Task details :: Give the number of lines in the data that hold the word "pixels", and nothing else.
** Begin Data lines **
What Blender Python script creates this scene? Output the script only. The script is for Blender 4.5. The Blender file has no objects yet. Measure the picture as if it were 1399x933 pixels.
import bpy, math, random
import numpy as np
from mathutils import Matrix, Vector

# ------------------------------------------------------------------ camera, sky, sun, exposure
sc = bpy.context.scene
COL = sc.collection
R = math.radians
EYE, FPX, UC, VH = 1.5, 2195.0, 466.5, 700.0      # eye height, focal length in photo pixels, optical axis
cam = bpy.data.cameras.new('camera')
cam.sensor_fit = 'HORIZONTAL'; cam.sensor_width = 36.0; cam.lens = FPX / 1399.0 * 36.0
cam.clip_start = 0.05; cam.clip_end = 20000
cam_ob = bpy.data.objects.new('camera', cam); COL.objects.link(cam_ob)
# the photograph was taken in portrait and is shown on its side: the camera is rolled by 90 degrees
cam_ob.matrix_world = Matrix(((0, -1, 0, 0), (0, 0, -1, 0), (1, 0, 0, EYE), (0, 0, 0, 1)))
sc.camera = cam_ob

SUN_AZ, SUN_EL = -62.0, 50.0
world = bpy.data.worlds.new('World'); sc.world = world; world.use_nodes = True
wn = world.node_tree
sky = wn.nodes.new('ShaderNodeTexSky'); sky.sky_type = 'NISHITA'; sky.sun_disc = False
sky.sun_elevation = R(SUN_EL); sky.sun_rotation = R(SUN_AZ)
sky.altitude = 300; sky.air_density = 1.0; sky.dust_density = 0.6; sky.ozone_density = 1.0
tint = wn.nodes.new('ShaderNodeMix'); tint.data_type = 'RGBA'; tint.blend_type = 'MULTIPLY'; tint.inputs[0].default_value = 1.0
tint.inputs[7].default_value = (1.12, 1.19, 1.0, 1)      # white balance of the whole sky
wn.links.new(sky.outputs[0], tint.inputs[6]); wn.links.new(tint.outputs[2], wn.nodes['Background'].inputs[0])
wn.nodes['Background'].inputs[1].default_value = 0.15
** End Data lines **
Output :: 2